Your task: Copy all lines of the listing that include the string "this".

Scenes as source code:
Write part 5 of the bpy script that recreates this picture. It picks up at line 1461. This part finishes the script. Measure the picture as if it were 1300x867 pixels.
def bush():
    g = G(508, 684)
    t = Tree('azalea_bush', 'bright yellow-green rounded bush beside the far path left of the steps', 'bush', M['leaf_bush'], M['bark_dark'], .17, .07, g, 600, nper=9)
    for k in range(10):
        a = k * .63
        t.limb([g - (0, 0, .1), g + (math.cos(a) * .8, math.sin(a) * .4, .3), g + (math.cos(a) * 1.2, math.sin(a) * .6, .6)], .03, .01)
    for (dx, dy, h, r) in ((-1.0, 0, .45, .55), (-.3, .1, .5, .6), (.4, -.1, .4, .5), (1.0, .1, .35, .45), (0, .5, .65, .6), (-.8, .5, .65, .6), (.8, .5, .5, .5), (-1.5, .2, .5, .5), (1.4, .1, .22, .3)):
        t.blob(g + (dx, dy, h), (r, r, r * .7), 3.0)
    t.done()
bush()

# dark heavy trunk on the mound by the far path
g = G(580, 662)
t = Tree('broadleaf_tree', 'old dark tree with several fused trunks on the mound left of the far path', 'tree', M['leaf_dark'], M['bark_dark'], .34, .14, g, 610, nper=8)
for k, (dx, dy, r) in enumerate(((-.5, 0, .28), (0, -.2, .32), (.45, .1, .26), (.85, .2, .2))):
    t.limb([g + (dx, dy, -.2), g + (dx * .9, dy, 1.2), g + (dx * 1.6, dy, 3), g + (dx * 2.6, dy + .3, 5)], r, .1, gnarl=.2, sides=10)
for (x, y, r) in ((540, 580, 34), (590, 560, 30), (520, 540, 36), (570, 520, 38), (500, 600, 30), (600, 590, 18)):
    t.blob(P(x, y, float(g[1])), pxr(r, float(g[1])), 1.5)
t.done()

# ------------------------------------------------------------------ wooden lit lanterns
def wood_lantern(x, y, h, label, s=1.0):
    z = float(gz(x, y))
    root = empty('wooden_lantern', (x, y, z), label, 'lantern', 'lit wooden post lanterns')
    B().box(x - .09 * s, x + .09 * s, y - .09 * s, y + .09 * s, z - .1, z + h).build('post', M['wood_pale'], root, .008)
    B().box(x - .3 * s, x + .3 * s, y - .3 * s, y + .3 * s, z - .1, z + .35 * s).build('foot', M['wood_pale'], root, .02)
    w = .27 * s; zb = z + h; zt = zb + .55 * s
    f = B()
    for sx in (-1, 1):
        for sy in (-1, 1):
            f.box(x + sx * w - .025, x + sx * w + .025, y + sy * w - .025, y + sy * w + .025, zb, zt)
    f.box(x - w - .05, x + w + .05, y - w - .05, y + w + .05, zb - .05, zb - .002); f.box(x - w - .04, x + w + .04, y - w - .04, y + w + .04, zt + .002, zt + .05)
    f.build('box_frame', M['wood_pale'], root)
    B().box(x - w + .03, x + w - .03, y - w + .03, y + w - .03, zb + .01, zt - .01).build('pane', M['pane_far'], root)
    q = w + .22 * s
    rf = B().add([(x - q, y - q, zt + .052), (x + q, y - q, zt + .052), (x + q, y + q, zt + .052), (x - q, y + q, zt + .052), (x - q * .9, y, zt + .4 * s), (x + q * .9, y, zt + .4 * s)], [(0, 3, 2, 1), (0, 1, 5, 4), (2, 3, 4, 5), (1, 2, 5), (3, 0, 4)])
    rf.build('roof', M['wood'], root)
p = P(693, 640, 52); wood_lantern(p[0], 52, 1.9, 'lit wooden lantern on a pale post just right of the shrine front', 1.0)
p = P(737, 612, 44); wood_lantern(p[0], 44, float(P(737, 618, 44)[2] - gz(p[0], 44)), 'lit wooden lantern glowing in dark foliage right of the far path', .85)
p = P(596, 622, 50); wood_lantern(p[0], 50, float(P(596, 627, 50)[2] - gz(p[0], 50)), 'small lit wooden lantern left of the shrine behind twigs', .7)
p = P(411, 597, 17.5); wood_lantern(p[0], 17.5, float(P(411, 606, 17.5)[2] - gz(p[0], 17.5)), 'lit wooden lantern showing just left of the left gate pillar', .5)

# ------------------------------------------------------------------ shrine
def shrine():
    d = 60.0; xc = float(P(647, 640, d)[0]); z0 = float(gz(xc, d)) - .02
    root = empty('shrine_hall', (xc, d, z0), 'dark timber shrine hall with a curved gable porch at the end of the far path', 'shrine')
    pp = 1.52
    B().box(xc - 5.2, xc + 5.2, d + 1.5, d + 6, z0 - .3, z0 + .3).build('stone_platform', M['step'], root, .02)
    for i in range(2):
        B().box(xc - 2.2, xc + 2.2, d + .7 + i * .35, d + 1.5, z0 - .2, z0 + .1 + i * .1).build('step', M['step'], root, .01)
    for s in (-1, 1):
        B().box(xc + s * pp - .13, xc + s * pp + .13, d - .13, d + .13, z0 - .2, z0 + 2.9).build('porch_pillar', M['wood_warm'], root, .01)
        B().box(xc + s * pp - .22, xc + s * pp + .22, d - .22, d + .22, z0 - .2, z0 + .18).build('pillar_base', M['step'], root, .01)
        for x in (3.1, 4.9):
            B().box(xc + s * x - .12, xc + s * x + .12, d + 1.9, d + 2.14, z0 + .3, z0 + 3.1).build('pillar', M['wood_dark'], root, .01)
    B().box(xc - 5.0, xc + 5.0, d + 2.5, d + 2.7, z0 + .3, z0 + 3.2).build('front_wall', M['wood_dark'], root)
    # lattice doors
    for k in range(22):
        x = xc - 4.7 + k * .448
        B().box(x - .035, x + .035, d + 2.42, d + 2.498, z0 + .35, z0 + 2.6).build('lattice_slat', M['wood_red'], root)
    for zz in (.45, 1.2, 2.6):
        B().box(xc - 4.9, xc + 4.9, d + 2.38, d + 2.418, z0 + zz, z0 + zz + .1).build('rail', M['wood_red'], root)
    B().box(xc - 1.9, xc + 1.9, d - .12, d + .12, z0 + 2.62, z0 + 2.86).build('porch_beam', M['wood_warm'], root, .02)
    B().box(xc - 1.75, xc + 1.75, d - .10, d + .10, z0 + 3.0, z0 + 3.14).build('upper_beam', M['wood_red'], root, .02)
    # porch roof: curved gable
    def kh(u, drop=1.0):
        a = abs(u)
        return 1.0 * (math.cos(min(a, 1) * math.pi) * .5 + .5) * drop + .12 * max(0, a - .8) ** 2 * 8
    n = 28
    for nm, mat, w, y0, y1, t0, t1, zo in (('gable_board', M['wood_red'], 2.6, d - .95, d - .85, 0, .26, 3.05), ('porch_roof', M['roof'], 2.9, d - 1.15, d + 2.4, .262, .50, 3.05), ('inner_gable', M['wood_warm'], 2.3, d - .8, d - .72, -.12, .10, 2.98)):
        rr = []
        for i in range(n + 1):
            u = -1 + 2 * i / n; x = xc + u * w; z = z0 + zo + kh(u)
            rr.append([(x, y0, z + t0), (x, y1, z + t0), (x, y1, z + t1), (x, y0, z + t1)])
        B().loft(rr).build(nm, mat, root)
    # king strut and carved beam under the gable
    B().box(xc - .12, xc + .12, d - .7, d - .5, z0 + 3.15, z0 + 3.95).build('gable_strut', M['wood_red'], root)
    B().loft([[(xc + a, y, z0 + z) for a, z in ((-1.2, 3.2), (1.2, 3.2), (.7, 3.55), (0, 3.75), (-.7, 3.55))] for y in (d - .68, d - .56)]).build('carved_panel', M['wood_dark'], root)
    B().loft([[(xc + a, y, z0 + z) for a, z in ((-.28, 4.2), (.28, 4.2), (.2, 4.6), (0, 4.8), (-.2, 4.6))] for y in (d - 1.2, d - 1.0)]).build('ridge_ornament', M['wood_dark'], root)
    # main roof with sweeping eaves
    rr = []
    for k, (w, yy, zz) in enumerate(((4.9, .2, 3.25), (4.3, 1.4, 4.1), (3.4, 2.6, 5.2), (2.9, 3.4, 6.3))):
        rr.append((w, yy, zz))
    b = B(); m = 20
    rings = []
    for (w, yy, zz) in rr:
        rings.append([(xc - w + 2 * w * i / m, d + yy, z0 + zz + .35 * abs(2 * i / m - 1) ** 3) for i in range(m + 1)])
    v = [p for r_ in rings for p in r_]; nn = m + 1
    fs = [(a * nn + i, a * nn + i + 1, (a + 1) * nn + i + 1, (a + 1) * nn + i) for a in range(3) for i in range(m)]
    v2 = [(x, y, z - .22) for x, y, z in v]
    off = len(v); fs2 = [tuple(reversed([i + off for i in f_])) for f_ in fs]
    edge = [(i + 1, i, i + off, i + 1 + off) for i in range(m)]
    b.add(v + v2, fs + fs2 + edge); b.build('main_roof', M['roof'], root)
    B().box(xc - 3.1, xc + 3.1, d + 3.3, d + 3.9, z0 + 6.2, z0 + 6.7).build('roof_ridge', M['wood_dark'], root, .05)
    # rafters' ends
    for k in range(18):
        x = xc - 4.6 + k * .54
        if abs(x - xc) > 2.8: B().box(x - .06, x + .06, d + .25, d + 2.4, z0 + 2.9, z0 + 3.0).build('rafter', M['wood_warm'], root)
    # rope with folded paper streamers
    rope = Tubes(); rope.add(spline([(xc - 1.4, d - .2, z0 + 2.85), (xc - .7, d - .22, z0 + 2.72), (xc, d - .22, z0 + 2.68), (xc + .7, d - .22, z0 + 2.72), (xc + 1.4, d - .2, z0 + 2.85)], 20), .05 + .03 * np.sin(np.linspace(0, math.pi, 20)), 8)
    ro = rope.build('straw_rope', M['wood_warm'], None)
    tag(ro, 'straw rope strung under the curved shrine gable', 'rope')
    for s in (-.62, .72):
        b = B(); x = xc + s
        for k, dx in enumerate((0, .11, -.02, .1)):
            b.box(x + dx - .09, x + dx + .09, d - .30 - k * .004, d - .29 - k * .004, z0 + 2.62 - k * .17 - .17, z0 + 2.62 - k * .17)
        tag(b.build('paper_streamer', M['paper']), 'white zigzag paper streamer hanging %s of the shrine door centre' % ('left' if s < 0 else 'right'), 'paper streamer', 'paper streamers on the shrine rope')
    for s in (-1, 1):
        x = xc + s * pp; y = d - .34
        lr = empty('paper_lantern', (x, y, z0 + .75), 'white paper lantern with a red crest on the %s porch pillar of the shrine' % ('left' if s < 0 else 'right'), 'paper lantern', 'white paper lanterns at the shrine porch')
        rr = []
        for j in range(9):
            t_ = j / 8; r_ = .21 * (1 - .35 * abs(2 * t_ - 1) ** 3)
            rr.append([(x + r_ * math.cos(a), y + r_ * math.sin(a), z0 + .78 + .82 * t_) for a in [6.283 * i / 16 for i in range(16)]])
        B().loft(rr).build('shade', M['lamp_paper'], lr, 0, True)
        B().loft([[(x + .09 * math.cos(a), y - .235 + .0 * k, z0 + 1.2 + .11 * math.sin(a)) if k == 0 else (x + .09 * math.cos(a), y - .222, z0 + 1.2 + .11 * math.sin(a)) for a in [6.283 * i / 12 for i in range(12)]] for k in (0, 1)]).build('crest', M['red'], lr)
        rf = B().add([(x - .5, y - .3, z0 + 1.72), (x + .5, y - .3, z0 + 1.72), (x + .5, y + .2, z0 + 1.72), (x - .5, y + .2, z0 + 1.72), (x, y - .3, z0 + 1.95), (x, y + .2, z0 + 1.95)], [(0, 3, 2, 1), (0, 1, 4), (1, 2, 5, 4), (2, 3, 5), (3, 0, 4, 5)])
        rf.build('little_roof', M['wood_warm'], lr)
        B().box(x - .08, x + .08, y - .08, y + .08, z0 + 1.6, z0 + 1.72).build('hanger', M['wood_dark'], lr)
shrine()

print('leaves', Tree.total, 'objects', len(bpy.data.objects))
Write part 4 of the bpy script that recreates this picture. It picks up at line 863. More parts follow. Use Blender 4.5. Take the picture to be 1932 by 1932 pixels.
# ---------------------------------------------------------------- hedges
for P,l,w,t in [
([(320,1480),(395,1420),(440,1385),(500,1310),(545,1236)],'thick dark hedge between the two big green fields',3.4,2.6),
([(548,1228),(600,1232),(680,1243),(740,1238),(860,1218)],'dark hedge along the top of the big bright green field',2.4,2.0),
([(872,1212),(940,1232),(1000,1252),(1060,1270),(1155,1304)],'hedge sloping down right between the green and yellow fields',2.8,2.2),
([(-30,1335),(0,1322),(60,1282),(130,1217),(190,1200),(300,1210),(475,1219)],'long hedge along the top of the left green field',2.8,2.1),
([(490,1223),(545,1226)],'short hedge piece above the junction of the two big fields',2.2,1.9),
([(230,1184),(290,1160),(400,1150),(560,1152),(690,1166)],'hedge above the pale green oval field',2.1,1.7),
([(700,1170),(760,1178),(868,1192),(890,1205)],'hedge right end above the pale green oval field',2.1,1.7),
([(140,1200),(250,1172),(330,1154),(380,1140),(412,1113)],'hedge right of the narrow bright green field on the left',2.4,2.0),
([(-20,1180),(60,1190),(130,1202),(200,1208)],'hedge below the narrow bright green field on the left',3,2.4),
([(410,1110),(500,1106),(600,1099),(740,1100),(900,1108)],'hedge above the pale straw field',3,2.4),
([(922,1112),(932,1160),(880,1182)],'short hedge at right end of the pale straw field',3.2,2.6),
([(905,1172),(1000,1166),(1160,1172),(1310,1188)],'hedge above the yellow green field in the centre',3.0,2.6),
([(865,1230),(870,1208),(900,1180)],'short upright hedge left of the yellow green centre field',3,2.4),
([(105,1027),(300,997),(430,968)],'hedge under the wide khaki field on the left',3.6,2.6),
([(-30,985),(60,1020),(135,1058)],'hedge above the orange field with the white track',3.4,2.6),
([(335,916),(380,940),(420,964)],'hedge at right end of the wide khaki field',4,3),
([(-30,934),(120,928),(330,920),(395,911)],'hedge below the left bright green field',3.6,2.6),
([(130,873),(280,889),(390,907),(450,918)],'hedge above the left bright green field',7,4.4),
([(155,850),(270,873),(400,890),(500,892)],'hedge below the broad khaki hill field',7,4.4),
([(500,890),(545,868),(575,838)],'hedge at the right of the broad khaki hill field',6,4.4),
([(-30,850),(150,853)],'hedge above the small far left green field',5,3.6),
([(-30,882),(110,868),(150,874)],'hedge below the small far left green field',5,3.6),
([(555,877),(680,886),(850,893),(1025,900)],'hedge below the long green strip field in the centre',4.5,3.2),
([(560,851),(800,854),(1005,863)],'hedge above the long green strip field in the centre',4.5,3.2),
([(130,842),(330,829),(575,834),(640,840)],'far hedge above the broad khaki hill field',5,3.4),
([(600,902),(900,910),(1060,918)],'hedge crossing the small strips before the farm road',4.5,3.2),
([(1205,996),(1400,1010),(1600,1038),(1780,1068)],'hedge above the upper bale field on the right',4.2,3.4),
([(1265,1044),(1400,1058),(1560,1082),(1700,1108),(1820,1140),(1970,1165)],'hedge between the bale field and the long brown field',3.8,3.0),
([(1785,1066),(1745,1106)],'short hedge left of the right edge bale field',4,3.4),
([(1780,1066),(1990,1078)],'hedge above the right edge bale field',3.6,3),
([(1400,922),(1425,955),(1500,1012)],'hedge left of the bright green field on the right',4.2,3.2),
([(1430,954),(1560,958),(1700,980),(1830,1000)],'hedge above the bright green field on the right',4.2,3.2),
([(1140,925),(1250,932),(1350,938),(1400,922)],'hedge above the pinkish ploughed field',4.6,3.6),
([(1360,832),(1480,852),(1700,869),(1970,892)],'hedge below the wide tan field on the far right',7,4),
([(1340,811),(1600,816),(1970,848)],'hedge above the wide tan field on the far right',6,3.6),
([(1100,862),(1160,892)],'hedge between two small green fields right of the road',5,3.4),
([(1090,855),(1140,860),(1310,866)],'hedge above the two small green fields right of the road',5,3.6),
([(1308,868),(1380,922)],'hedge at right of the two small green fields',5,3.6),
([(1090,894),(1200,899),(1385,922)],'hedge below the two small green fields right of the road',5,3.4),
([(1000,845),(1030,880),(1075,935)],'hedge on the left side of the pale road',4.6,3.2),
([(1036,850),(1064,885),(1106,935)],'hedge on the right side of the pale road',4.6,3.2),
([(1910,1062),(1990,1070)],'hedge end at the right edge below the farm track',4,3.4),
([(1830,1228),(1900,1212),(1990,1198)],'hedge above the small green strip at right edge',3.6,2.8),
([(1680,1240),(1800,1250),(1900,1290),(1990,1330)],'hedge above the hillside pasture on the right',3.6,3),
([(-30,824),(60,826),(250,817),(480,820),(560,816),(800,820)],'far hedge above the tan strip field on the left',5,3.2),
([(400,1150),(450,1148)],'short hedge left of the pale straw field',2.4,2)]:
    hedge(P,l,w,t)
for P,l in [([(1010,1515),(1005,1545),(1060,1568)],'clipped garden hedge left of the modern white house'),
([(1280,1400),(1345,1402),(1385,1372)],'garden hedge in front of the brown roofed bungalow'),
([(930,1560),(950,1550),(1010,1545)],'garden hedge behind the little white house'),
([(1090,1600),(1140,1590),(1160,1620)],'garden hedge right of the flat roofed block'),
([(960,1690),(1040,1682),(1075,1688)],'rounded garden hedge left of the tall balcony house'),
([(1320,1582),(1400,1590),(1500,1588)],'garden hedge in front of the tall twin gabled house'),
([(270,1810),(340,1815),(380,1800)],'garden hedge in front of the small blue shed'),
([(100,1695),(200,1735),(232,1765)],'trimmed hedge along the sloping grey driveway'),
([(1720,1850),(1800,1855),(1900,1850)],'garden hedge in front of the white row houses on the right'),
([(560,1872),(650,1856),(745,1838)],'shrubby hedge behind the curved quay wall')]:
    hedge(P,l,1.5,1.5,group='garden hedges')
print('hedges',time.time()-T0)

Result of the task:
Write part 5 of the bpy script that recreates this picture. It picks up at line 1461. This part finishes the script. Measure the picture as if it were 1300x867 pixels.
Write part 4 of the bpy script that recreates this picture. It picks up at line 863. More parts follow. Use Blender 4.5. Take the picture to be 1932 by 1932 pixels.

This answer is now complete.